No Tribunal de Contas, apesar de cinco conselheiros substitutos estarem trabalhando normalmente, o clima é de enfrentamento político. Um dos conselheiros afastados formalmente, Antônio Joaquim, anunciou que se aposentará para concorrer ao cargo de governador pelo PTB no ano que vem, possivelmente enfrentado Pedro Taques.
“Estamos fazendo o papel que o controle externo tem de fazer pela sociedade”, disse o vice-presidente interino, Luiz Henrique Lima, tentando transmitir uma certa tranquilidade. Ele vê na série de afastamentos de conselheiros pelo país, foram mais de 30 nos anos 2000, um bom momento para se discutir a forma de composição nos tribunais de contas. Hoje, de cada sete conselheiros estaduais, cinco são indicados por políticos (ou governador ou deputados). Os outros dois são de técnicos de carreira ou de membros do Ministério Público de Contas. Todos os afastamentos registrados até o momento foram de conselheiros que tinham o carimbo político. “Talvez sejam 30 coincidências”, afirma Lima, em tom irônico.
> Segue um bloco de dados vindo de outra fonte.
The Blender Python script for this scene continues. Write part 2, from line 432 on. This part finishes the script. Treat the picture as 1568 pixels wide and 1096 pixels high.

O sentimento de parte dos mato-grossenses é que o Estado não é uma bolha isolada da sociedade brasileira. Ao analisar a série de escândalos estadual, o presidente da secional mato-grossense da Ordem dos Advogados do Brasil, Leonardo Pio da Silva Campos, diz que os casos representam a falência do sistema político nacional, não apenas de seu Estado. “Não basta mais analisarmos pessoas. Pode haver pessoas de bem que, ao serem eleitas, acabam sendo obrigadas a fazer parte desse sistema. Caso contrário, não conseguem desenvolver atividade política” afirmou.